Ma intanto Bologna raccoglieva intorno a sé le cittá, le milizie della parte, e
dava [1249] una gran rotta agli imperiali, e vi prendeva Enzo, uno de' non
pochi figliuoli naturali di Federigo, ornato del nome, non della potenza, di re
di Sardegna. Fu gran trionfo a' bolognesi, i quali mostrano oggi ancora il
luogo dove trassero e tennero il giovane in pomposa prigionia per venti e piú
anni, finché morí. All'incontro, prosperavano i ghibellini sull'Adige e la
Brenta; vi prosperava e inferociva peggio che mai Ezzelino tiranno. Era, come
si vede, tra Napoli ghibellina, Roma guelfa, Toscana ghibellina, Bologna
guelfa, Padova e il resto ghibellino, un frapporsi, un intrecciarsi di parti,
di guerre, di vittorie e sconfitte che doveva parer insolubile.

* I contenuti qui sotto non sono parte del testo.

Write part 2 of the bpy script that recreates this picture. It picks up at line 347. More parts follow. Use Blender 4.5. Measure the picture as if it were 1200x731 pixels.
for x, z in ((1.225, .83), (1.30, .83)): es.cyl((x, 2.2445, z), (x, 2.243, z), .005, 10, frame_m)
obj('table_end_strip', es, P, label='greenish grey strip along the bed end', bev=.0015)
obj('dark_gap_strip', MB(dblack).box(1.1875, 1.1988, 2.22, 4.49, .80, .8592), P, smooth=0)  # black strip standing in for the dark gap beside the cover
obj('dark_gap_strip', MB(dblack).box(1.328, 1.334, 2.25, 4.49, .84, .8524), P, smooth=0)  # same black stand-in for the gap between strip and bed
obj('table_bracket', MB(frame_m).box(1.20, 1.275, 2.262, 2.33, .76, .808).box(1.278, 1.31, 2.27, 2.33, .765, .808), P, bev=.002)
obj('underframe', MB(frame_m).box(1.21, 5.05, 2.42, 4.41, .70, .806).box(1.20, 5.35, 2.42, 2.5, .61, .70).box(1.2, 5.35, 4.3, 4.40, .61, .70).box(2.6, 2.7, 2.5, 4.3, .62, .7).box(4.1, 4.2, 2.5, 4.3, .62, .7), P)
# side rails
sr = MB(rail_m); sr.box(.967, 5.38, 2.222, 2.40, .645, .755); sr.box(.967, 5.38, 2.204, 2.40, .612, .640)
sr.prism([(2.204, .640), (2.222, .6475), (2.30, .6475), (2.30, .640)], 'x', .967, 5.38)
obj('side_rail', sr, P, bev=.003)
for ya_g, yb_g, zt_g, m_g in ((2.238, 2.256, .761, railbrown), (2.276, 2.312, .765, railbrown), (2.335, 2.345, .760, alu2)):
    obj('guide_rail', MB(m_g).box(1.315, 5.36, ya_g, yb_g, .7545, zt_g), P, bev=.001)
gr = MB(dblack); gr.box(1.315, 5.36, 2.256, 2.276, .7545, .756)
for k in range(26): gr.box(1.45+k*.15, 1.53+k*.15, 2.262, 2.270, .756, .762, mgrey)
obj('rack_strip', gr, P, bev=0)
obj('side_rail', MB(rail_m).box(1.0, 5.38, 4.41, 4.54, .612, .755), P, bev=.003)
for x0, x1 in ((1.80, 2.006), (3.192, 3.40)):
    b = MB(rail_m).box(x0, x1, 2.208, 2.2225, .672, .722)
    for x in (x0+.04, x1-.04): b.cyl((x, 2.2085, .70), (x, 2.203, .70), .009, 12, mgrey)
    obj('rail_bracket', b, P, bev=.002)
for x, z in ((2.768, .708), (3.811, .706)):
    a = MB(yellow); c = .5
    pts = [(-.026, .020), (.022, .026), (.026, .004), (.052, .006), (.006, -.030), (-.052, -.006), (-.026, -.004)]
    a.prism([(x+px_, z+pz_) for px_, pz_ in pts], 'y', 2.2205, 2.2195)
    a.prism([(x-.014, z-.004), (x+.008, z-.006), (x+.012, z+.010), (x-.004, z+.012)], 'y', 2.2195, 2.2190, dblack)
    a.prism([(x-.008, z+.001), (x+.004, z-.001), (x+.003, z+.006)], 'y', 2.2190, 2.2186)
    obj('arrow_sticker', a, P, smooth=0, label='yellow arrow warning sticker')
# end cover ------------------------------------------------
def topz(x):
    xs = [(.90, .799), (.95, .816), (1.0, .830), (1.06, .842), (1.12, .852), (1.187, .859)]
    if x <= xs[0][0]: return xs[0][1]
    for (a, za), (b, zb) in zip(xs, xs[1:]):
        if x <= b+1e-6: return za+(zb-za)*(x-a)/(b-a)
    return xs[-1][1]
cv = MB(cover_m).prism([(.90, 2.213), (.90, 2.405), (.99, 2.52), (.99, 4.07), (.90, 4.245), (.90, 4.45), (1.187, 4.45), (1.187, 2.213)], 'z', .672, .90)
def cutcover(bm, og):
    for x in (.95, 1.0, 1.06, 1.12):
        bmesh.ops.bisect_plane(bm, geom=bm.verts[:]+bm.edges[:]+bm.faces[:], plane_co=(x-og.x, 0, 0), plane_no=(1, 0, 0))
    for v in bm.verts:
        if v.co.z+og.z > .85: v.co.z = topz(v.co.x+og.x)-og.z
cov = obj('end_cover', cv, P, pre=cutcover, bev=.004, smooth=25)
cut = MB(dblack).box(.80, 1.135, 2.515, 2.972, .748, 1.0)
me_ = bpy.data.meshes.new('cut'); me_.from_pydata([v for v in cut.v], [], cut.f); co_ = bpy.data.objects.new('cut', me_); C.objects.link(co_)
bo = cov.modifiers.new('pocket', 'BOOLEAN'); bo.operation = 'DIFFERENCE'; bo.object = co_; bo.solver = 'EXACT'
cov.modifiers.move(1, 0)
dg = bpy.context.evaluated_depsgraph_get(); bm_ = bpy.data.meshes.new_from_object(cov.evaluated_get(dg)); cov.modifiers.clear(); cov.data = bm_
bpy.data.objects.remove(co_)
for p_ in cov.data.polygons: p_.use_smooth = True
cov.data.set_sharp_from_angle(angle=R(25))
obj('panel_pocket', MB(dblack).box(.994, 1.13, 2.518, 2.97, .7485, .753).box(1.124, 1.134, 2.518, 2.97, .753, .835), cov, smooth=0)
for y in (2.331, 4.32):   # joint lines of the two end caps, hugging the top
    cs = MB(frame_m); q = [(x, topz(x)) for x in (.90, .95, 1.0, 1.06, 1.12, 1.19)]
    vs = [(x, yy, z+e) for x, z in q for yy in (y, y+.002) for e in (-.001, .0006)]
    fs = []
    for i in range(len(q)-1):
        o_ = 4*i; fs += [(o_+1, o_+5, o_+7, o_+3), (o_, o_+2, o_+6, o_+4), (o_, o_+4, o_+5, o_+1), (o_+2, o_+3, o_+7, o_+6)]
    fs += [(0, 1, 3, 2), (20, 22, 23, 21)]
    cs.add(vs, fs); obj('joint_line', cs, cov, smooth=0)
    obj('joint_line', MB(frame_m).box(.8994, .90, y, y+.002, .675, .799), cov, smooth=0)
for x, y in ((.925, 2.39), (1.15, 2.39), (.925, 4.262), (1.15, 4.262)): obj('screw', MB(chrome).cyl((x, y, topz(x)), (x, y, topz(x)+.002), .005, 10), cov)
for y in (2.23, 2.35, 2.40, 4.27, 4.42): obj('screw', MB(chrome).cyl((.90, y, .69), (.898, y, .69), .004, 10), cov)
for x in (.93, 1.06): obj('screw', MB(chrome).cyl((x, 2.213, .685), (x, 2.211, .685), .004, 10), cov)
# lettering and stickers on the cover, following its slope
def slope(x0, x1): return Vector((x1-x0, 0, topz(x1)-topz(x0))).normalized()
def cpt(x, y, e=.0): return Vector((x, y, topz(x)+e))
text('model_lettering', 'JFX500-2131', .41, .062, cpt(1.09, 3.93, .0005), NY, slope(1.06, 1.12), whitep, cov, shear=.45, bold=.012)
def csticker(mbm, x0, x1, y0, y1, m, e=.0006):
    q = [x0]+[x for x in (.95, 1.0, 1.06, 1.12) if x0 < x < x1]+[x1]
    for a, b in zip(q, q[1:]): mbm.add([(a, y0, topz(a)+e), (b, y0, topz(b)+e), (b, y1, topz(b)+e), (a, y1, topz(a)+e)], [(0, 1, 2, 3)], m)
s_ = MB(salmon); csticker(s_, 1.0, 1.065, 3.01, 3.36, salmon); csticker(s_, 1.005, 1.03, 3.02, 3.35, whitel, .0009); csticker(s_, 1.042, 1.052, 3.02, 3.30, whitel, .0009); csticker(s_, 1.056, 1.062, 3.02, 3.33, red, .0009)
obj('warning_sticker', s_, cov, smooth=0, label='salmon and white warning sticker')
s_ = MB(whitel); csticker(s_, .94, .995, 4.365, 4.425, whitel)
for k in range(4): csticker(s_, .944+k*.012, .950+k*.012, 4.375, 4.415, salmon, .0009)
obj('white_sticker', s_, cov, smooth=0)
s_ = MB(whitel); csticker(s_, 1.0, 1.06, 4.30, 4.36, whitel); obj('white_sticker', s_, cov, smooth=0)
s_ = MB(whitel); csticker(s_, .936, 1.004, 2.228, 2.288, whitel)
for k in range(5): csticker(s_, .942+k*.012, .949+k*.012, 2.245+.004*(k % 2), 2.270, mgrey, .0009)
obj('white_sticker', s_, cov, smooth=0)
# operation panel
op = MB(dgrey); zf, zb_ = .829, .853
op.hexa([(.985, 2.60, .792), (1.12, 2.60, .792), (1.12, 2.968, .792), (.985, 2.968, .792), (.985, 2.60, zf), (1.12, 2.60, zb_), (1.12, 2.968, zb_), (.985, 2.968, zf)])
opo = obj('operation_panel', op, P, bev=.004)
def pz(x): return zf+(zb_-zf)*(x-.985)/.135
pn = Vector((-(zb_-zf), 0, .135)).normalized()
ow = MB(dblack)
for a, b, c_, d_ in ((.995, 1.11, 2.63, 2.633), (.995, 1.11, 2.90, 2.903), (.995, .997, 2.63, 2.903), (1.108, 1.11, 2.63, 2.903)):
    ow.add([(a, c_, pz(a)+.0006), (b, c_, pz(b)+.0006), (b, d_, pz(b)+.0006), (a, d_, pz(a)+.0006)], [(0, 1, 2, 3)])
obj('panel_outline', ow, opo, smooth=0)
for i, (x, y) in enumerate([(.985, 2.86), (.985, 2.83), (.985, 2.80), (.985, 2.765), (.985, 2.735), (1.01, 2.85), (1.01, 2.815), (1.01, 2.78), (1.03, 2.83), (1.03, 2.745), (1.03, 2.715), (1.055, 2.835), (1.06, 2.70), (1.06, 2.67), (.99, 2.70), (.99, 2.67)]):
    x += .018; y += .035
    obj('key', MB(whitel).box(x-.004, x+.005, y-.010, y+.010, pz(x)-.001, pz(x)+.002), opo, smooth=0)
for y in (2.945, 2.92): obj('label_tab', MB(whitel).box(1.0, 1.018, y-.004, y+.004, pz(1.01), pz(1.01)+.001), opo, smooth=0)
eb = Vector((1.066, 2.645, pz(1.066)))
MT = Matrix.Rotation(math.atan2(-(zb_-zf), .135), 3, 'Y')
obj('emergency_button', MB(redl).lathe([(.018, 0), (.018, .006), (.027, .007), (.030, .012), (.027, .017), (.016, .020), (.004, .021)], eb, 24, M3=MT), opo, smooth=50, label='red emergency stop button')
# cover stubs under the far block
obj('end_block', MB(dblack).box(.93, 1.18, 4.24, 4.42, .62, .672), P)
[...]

Fu sciolto
dalla morte di Federigo II [13 dicembre 1250] avvenuta in Puglia, dov'erasi
ritratto, e rimasto poco men che ozioso, forse scoraggiato, da un anno. Fu
indubitabilmente uomo di grandi facoltá native. Se la potenza tedesca avesse
potuto ordinarsi definitamente in Italia, sarebbesi fatto da lui, che riuniva
le due potenze d'imperatore, re d'Italia e delle Due Sicilie, che imperiò e
regnò oltre a cinquant'anni, che quasi sempre dimorò tra noi, che fu, si può
dire, piú italiano che tedesco, e fu grand'uomo. Ma tutte queste qualitá
facendolo piú pericoloso, il fecero anche piú odiato. Egli pure fu (mi scuso di
ritornar cosí sovente a tale osservazione, ma ritorna sovente il fatto) di quelli
che sprecano le facoltá, l'operositá, la fortuna, la grandezza contra
l'opinione dei piú, che è onnipotente quando è giustamente progressiva.